State the number of lines that include the string "scene", and write nothing else.

[start of Data extract]

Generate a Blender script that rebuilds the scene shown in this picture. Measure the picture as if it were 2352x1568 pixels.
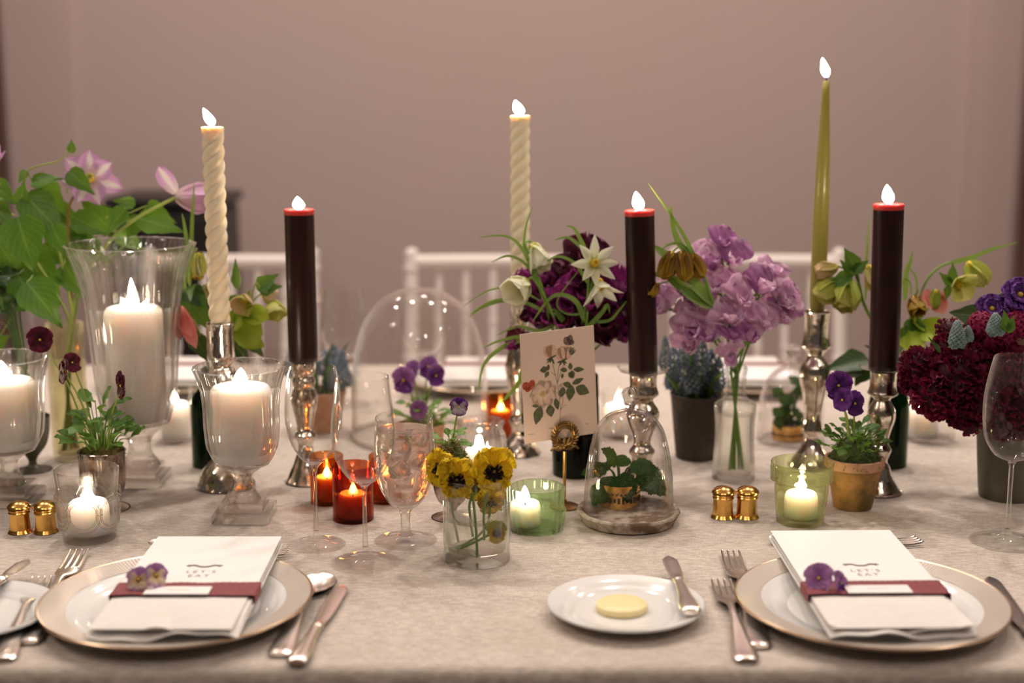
import bpy, math, random
from mathutils import Vector, Matrix, noise
for o in list(bpy.data.objects): bpy.data.objects.remove(o)
sc = bpy.context.scene
PI = math.pi; rad = math.radians
R = random.Random(11)
# ------------------------------------------------------------------ camera, light, exposure
F = 50/36*2352; PITCH = rad(10.5); TZ = .75; CZ = TZ+.528
cam = bpy.data.cameras.new('camera'); co = bpy.data.objects.new('camera', cam); sc.collection.objects.link(co)
co.location = (0, 0, CZ); co.rotation_euler = (PI/2-PITCH, 0, 0)
cam.lens = 50; cam.sensor_width = 36; cam.sensor_fit = 'HORIZONTAL'; cam.clip_start = .05; cam.clip_end = 60
cam.dof.use_dof = True; cam.dof.focus_distance = 1.64; cam.dof.aperture_fstop = 2.3; cam.dof.aperture_blades = 9
sc.camera = co
sc.view_settings.view_transform = 'Standard'; sc.view_settings.look = 'None'
sc.view_settings.gamma = 1; sc.view_settings.use_curve_mapping = False
sc.view_settings.exposure = -.32
w = bpy.data.worlds.new('room_ambience'); sc.world = w; w.use_nodes = True
w.node_tree.nodes['Background'].inputs[0].default_value = (1.0, .84, .72, 1)
w.node_tree.nodes['Background'].inputs[1].default_value = .085
def lamp(name, loc, target, power, size, color, kind='DISK', spread=PI):
    l = bpy.data.lights.new(name, 'AREA'); l.shape = kind; l.size = size; l.energy = power; l.color = color; l.spread = spread
    o = bpy.data.objects.new(name, l); sc.collection.objects.link(o); o.location = loc
    o.rotation_euler = (Vector(target)-Vector(loc)).to_track_quat('-Z', 'Y').to_euler()
    return o
WARM = (1, .89, .79)
for i, x in enumerate((-1.5, -.5, .5, 1.5)):
    lamp('downlight', (x, 2.75, 3.15), (x*.75, 1.6, .75), 23, .17, WARM)
for i, x in enumerate((-1.3, 0, 1.3)):
    lamp('downlight', (x, 3.9, 3.15), (x, 4.4, 1.0), 12.5, .2, (1, .80, .75))
for x, y, p in ((-2.4, 1.0, 12), (2.2, .6, 11), (-.9, -.8, 9), (.9, -.9, 8)):
    lamp('downlight', (x, y, 3.15), (x*.4, 1.5, .75), p, .14, WARM)
for x, y in ((-2.2, 1.2), (2.2, 1.2), (0, 3.4), (0, -.8)):          # added fill lamps that brighten the ceiling mirrored in silver and glass
    lamp('added_ceiling_fill', (x, y, 2.75), (x*.7, y*.8+.3, 3.24), 13, .5, (1, .88, .80))
cy = sc.cycles
cy.max_bounces = 14; cy.transparent_max_bounces = 40; cy.transmission_bounces = 12; cy.glossy_bounces = 5; cy.diffuse_bounces = 4
cy.sample_clamp_indirect = 6; cy.caustics_reflective = False; cy.caustics_refractive = False; cy.blur_glossy = .5
cy.use_denoising = True

# ------------------------------------------------------------------ pixel <-> place
def ang(py): return PITCH+math.atan((py-784)/F)
def depth(Y, z): return Y*math.cos(PITCH)+(CZ-z)*math.sin(PITCH)
def P3(px, py, Y):
    z = CZ-Y*math.tan(ang(py)); return Vector(((px-1176)/F*depth(Y, z), Y, z))
def G(px, py, z=TZ):
    Y = (CZ-z)/math.tan(ang(py)); return Vector(((px-1176)/F*depth(Y, z), Y, z))
def S(v): return depth(v.y, v.z)/F          # metres per pixel at a place
def prof(base, pts):                           # [(half width px, py)] seen at the axis over base -> [(r, z local)]
    out = []
    for hw, py in pts:
        z = CZ-base.y*math.tan(ang(py)); out.append((hw*depth(base.y, z)/F, z-base.z))
    return out
def pz(base, py): return CZ-base.y*math.tan(ang(py))-base.z
# ------------------------------------------------------------------ node helpers
class NT:
    def __init__(s, name):
        s.m = bpy.data.materials.new(name); s.m.use_nodes = True; s.t = s.m.node_tree
        s.out = s.t.nodes['Material Output']; s.b = s.t.nodes['Principled BSDF']
    def n(s, typ, ins=None, **kw):
        nd = s.t.nodes.new(typ)
        for k, v in kw.items(): setattr(nd, k, v)
        for k, v in (ins or {}).items(): s.put(nd.inputs[k], v)
        return nd
    def put(s, inp, v):
        if isinstance(v, bpy.types.NodeSocket): s.t.links.new(v, inp)
        elif isinstance(v, (tuple, list)) and len(v) == 3 and inp.type == 'RGBA': inp.default_value = (*v, 1)
        else: inp.default_value = v
    def mth(s, op, a, b=0.0, c=0.0, clamp=False):
        nd = s.n('ShaderNodeMath', operation=op, use_clamp=clamp)
        for i, v in enumerate((a, b, c)): s.put(nd.inputs[i], v)
        return nd.outputs[0]
    def mix(s, fac, a, b, mode='MIX'):
        nd = s.n('ShaderNodeMix', data_type='RGBA', blend_type=mode)
        s.put(nd.inputs[0], fac); s.put(nd.inputs[6], a); s.put(nd.inputs[7], b); return nd.outputs[2]
    def ramp(s, fac, stops):
        nd = s.n('ShaderNodeValToRGB'); s.put(nd.inputs[0], fac); e = nd.color_ramp.elements
        while len(e) < len(stops): e.new(.5)
        for i, (p, c) in enumerate(stops): e[i].position = p; e[i].color = (*c, 1)
        return nd.outputs[0]
    def coord(s, kind='Object', scale=(1, 1, 1)):
        tc = s.n('ShaderNodeTexCoord'); mp = s.n('ShaderNodeMapping'); s.put(mp.inputs[0], tc.outputs[kind]); mp.inputs[3].default_value = scale
        return mp.outputs[0]
    def noise(s, scale, detail=3, co=None, rough=.55, dist=0):
        nd = s.n('ShaderNodeTexNoise'); nd.inputs['Scale'].default_value = scale; nd.inputs['Detail'].default_value = detail
        nd.inputs['Roughness'].default_value = rough; nd.inputs['Distortion'].default_value = dist
        s.put(nd.inputs['Vector'], co if co is not None else s.coord()); return nd.outputs[0]
    def bump(s, h, strength, dist=.001):
        nd = s.n('ShaderNodeBump'); s.put(nd.inputs['Height'], h); nd.inputs['Strength'].default_value = strength; nd.inputs['Distance'].default_value = dist
        return nd.outputs[0]
    def mixsh(s, fac, a, b):
        nd = s.n('ShaderNodeMixShader'); s.put(nd.inputs[0], fac); s.put(nd.inputs[1], a); s.put(nd.inputs[2], b); return nd.outputs[0]
    def end(s, sh): s.t.links.new(sh, s.out.inputs[0]); return s.m
def lerp(a, b, t): return tuple(a[i]+(b[i]-a[i])*t for i in range(3))
def plain(name, col, rough=.5, metal=0, var=None, bump=None, sss=0, sssr=(1, .5, .3), sscale=.01, coat=0, spec=.5, co=None):
    m = NT(name); b = m.b
    b.inputs['Roughness'].default_value = rough; b.inputs['Metallic'].default_value = metal
    b.inputs['Specular IOR Level'].default_value = spec; b.inputs['Coat Weight'].default_value = coat
    if var:
        sc_, c2, lo, hi = var
        f = m.noise(sc_, 5); mr = m.n('ShaderNodeMapRange', {0: f, 1: lo, 2: hi}); m.put(b.inputs[0], m.mix(mr.outputs[0], col, c2))
    else: m.put(b.inputs[0], col)
    if bump: m.put(b.inputs['Normal'], m.bump(m.noise(bump[0], 4), bump[1], bump[2] if len(bump) > 2 else .001))
    if sss:
        b.inputs['Subsurface Weight'].default_value = sss; b.inputs['Subsurface Radius'].default_value = sssr; b.inputs['Subsurface Scale'].default_value = sscale
    return m.m
def glass(name, tint=(.97, .98, .97), edge=1.0, power=2.2, base=.04, rough=0, ior=1.47, bump=None, body=None):
    m = NT(name); lw = m.n('ShaderNodeLayerWeight'); lw.inputs[0].default_value = .5
    nrm = m.bump(m.noise(bump[0], 3), bump[1], .002) if bump else None
    if nrm is not None: m.put(lw.inputs['Normal'], nrm)
    f = lw.outputs['Facing']
    tr = m.n('ShaderNodeBsdfTransparent', {0: tint})
    gl = m.n('ShaderNodeBsdfGlass', {0: lerp(tint, (1, 1, 1), .25), 'Roughness': rough, 'IOR': ior})
    gs = m.n('ShaderNodeBsdfGlossy', {0: (1, 1, 1), 'Roughness': rough})
    if nrm is not None:
        for nd in (gl, gs): m.put(nd.inputs['Normal'], nrm)
    fac = m.mth('MULTIPLY_ADD', m.mth('POWER', f, power), edge, base, clamp=True)
    s1 = m.mixsh(fac, tr.outputs[0], gl.outputs[0])
    fr = m.mth('MULTIPLY_ADD', m.mth('POWER', f, 5.0), .6, .013, clamp=True)
    return m.end(m.mixsh(fr, s1, gs.outputs[0]))
def petal(name, c0, c1, c2, stripe=None, blotch=None, vein=None, trans=.35, rough=.55, nz=.25, rnd=.12):
    m = NT(name); uv = m.n('ShaderNodeUVMap'); sp = m.n('ShaderNodeSeparateXYZ', {0: uv.outputs[0]})
    u, v = sp.outputs[0], sp.outputs[1]
    nn = m.noise(5, 3, co=uv.outputs[0])
    vv = m.mth('ADD', v, m.mth('MULTIPLY', m.mth('SUBTRACT', nn, .5), nz))
    col = m.ramp(vv, [(0, c0), (.45, c1), (1, c2)])
    du = m.mth('ABSOLUTE', m.mth('SUBTRACT', u, .5))
    if stripe:
        f = m.n('ShaderNodeMapRange', {0: m.mth('ADD', du, m.mth('MULTIPLY', m.mth('SUBTRACT', nn, .5), .12)), 1: stripe[1], 2: stripe[1]*.35, 3: 0.0, 4: 1.0}).outputs[0]
        col = m.mix(f, col, stripe[0])
    if vein:
        ws = m.mth('SINE', m.mth('MULTIPLY', m.mth('DIVIDE', m.mth('SUBTRACT', u, .5), m.mth('ADD', v, .35)), vein[1]))
        f = m.mth('MULTIPLY', m.mth('POWER', m.mth('ABSOLUTE', ws), 6), vein[2]); col = m.mix(f, col, vein[0])
    if blotch:
        d = m.mth('ADD', m.mth('ADD', v, m.mth('MULTIPLY', du, .7)), m.mth('MULTIPLY', m.mth('SUBTRACT', m.noise(9, 3, co=uv.outputs[0]), .5), .55))
        f = m.n('ShaderNodeMapRange', {0: d, 1: blotch[1]+.05, 2: blotch[1]-.05, 3: 0.0, 4: 1.0}).outputs[0]; col = m.mix(f, col, blotch[0])
    oi = m.n('ShaderNodeObjectInfo')
    hs = m.n('ShaderNodeHueSaturation', {4: col, 2: m.mth('MULTIPLY_ADD', oi.outputs['Random'], 2*rnd, 1-rnd)})
    col = hs.outputs[0]
    m.put(m.b.inputs[0], col); m.b.inputs['Roughness'].default_value = rough; m.b.inputs['Specular IOR Level'].default_value = .3
    m.put(m.b.inputs['Normal'], m.bump(m.noise(14, 3, co=uv.outputs[0]), .25, .002))
    tl = m.n('ShaderNodeBsdfTranslucent', {0: col})
    return m.end(m.mixsh(trans, m.b.outputs[0], tl.outputs[0]))
def leafmat(name, dark, light, rough=.42, trans=.3, crinkle=0):
    m = NT(name); uv = m.n('ShaderNodeUVMap'); sp = m.n('ShaderNodeSeparateXYZ', {0: uv.outputs[0]})
    u, v = sp.outputs[0], sp.outputs[1]; du = m.mth('ABSOLUTE', m.mth('SUBTRACT', u, .5))
    rib = m.n('ShaderNodeMapRange', {0: du, 1: .05, 2: .0, 3: 0.0, 4: 1.0}).outputs[0]
    side = m.mth('POWER', m.mth('ABSOLUTE', m.mth('SINE', m.mth('MULTIPLY', m.mth('SUBTRACT', v, m.mth('MULTIPLY', du, .8)), 22.0))), 8)
    oi = m.n('ShaderNodeObjectInfo')
    f = m.mth('MULTIPLY_ADD', m.noise(4, 3, co=uv.outputs[0]), .7, m.mth('MULTIPLY', oi.outputs['Random'], .55))
    col = m.mix(m.mth('SUBTRACT', f, .15, clamp=True), dark, light)
    col = m.mix(m.mth('MULTIPLY', m.mth('MAXIMUM', rib, m.mth('MULTIPLY', side, .35)), .45), col, lerp(light, (.6, .7, .3), .4))
    if crinkle:
        vo = m.n('ShaderNodeTexVoronoi', {'Vector': uv.outputs[0], 'Scale': 20.0}); col = m.mix(m.n('ShaderNodeMapRange', {0: vo.outputs[0], 1: .25, 2: .62}).outputs[0], col, lerp(dark, (0, .02, 0), .6))  # dark cell edges paint the shade of the crinkles into the leaf colour
    m.put(m.b.inputs[0], col); m.b.inputs['Roughness'].default_value = rough; m.b.inputs['Specular IOR Level'].default_value = .4
    h = m.noise(24, 2, co=uv.outputs[0]) if crinkle else side
    m.put(m.b.inputs['Normal'], m.bump(h, 1.0 if crinkle else -.2, .014 if crinkle else .002))
    tl = m.n('ShaderNodeBsdfTranslucent', {0: lerp(light, (.5, .6, .05), .3)})
    return m.end(m.mixsh(trans, m.b.outputs[0], tl.outputs[0]))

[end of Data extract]

**Response to this task**
2